QUOTE(Milton Roe @ Mon 9th March 2009, 9:51pm)
QUOTE(Jon Awbrey @ Mon 9th March 2009, 1:32pm)
QUOTE(Milton Roe @ Mon 9th March 2009, 4:01pm)
You see, you neatly illustrate my point, there. Richard Nixon, too. And both of them were populists, inasmuch as they collected most of the votes in the US heartland. No, not the Left's version of Populists. Populist in the sense of representing the most numerically popular views.
Now, the Left's answer for this, is that the Silent Majority in America is actually made up mostly of fascists. With the only moderates being denizens of coastal big cities.
So anyone who wins an election on the popular vote is pretty much a populist — y'know, except for folks who win by the popular vote of the Supreme Court, I guess.
I suppose so. Though the word has been used in other ways so much that even the people who call themselves "populists" really agree on what it means. Usually it means you think somebody has more power than you do, and you think that's unfair.
QUOTE
So the House of Reps is populist and the Senate is … what?

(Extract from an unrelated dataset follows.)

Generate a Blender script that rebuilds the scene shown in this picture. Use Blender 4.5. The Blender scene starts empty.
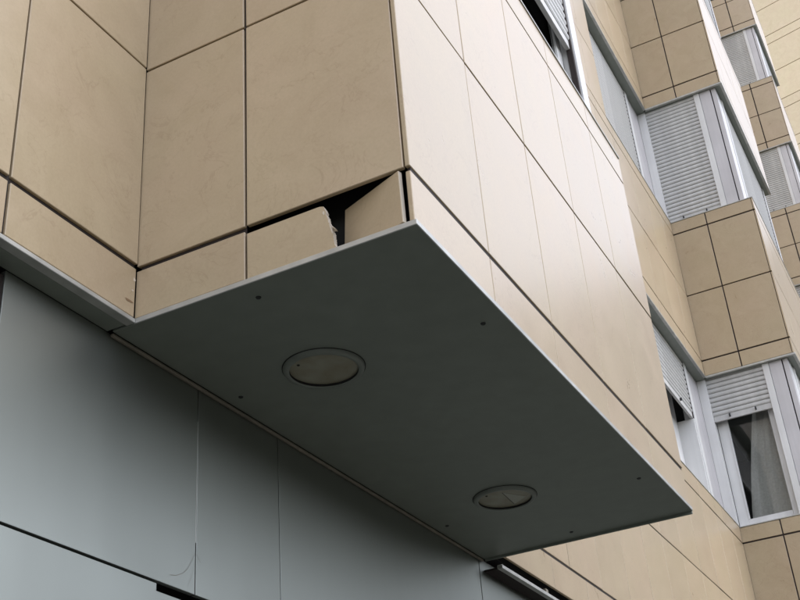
import bpy, bmesh, math, random
from mathutils import Matrix, Vector
rnd = random.Random(7)
scene = bpy.context.scene
col = scene.collection

# ------------------------------------------------------------------ camera
# lengths below are in "modules" of 1.45 m measured from the camera point; EYE is the eye height
S, EYE = 1.45, 1.60
def W(x, y, z):
    return Vector((S * x, S * y, EYE + S * z))
cam = bpy.data.cameras.new('camera')
cam.sensor_width = 36.0
cam.lens = 53.247
cam.clip_start, cam.clip_end = 0.05, 3000.0
camo = bpy.data.objects.new('camera', cam)
col.objects.link(camo)
R0 = Vector((0.882826, 0.464272, -0.071208)); R1 = Vector((-0.290628, 0.420840, -0.859319)); R2 = Vector((-0.368990, 0.779324, 0.506459))
mw = Matrix(((R0.x, -R1.x, -R2.x), (R0.y, -R1.y, -R2.y), (R0.z, -R1.z, -R2.z))).to_4x4()
mw.translation = W(0, 0, 0)
camo.matrix_world = mw
scene.camera = camo

# ------------------------------------------------------------------ sky, sun, exposure
SUN_EL, SUN_AZ = math.radians(66), math.radians(72)     # azimuth clockwise from +Y
wd = bpy.data.worlds.new('World'); scene.world = wd; wd.use_nodes = True
nt = wd.node_tree; nt.nodes.clear()
sky = nt.nodes.new('ShaderNodeTexSky'); sky.sky_type = 'NISHITA'; sky.sun_disc = False
sky.sun_elevation = SUN_EL; sky.sun_rotation = SUN_AZ
sky.air_density = 1.0; sky.dust_density = 1.0; sky.ozone_density = 1.0
hsv = nt.nodes.new('ShaderNodeHueSaturation'); hsv.inputs['Saturation'].default_value = 0.38   # thin overcast veil
bg = nt.nodes.new('ShaderNodeBackground'); bg.inputs['Strength'].default_value = 0.15
wo = nt.nodes.new('ShaderNodeOutputWorld')
nt.links.new(sky.outputs[0], hsv.inputs['Color']); veil = nt.nodes.new('ShaderNodeVectorMath'); veil.operation = 'MULTIPLY'; veil.inputs[1].default_value = (1.012, 0.990, 1.0)   # faintly lilac cloud
nt.links.new(hsv.outputs[0], veil.inputs[0]); nt.links.new(veil.outputs[0], bg.inputs['Color']); nt.links.new(bg.outputs[0], wo.inputs['Surface'])
sl = bpy.data.lights.new('sun', 'SUN'); sl.energy = 0.5; sl.angle = math.radians(30); sl.color = (1.0, 0.97, 0.94)
so = bpy.data.objects.new('sun', sl); col.objects.link(so)
sd = Vector((math.sin(SUN_AZ) * math.cos(SUN_EL), math.cos(SUN_AZ) * math.cos(SUN_EL), math.sin(SUN_EL)))
so.rotation_euler = sd.to_track_quat('Z', 'Y').to_euler(); so.location = (20, -10, 30)
scene.view_settings.view_transform = 'Standard'
scene.view_settings.look = 'None'
scene.view_settings.exposure = 1.76
scene.view_settings.gamma = 1.0
scene.view_settings.use_curve_mapping = False
scene.cycles.max_bounces = 8

# ------------------------------------------------------------------ materials
def mat(name, base, rough=0.5, metal=0.0, spec=0.5):
    m = bpy.data.materials.new(name); m.use_nodes = True
    b = m.node_tree.nodes['Principled BSDF']
    b.inputs['Base Color'].default_value = (*base, 1); b.inputs['Roughness'].default_value = rough
    b.inputs['Metallic'].default_value = metal; b.inputs['Specular IOR Level'].default_value = spec
    return m, m.node_tree, b
def nd(t, typ, **kw):
    n = t.nodes.new(typ)
    for k, v in kw.items():
        if k in n.inputs: n.inputs[k].default_value = v
        else: setattr(n, k, v)
    return n
def ramp(t, fac, stops):
    r = t.nodes.new('ShaderNodeValToRGB'); e = r.color_ramp.elements
    while len(e) < len(stops): e.new(0.5)
    for i, (p, c) in enumerate(stops):
        e[i].position = p; e[i].color = (*c, 1) if len(c) == 3 else c
    t.links.new(fac, r.inputs[0]); return r
def mixc(t, blend, fac, a, b):
    m = t.nodes.new('ShaderNodeMix'); m.data_type = 'RGBA'; m.blend_type = blend
    for s, v in (('Factor', fac), ('A', a), ('B', b)):
        i = [q for q in m.inputs if q.name == s and q.enabled][0] if s != 'Factor' else m.inputs[0]
        if hasattr(v, 'links') or hasattr(v, 'is_linked'): t.links.new(v, i)
        else: i.default_value = v
    return [o for o in m.outputs if o.enabled][0]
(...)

I have no idea. The adoption of the Constitution and thus creation of the Senate was approved by what was probably a majority vote, although the vote wasn't taken that way. So does it count, or not? Again the old problem of democracy is that you cannot settle any basic democratic issue by democratic means, since there is no way to draw democratically draw voting boundaries to begin. The US was no different. Democratic government is not a problem which admits of a solution within its own set of rules.
Well, let's face it, pretty much all politicians these days describe themselves as representing the Interests, the Views, or the Will of the People.
Not that those are anywhere near the same thing.
It is usually said that the winner represents the Will of the People — but that is only because the Will is so undefined in its own right that you might as well take the winner as representing it by definition. Just like Fitness and Survival, I guess.
People may vote for the candidate who Echoes their Views, but that doesn't mean they vote for the person who Represents their Views, not by a long shot, as many a Slip of Misreading occurs between the Lip and the Echo.
Do people vote for the candidate who represents their Interests? That is even harder to tell. Unlike Views and Will, whose match or mismatch can be judged at election time, you never really know whether you elected the one who represents your Interests until several years down the road.
As for the Bicameral Congress, that was a compromise between the populism of Jefferson (the 5¢ and $2 guy) and the real estatism of Hamilton (the $10 guy). Sure, a bunch of DWG's co-founded the set-up, but what it means today is that non-populous States like Alaska, Arizona, and Wyoming happily accept a disproportionate boon of Congressional Power year after year after year that allows them to doggle the denizens of populous coastal cities — like Washington DC, for instance. So much for populism. You can't get there from here.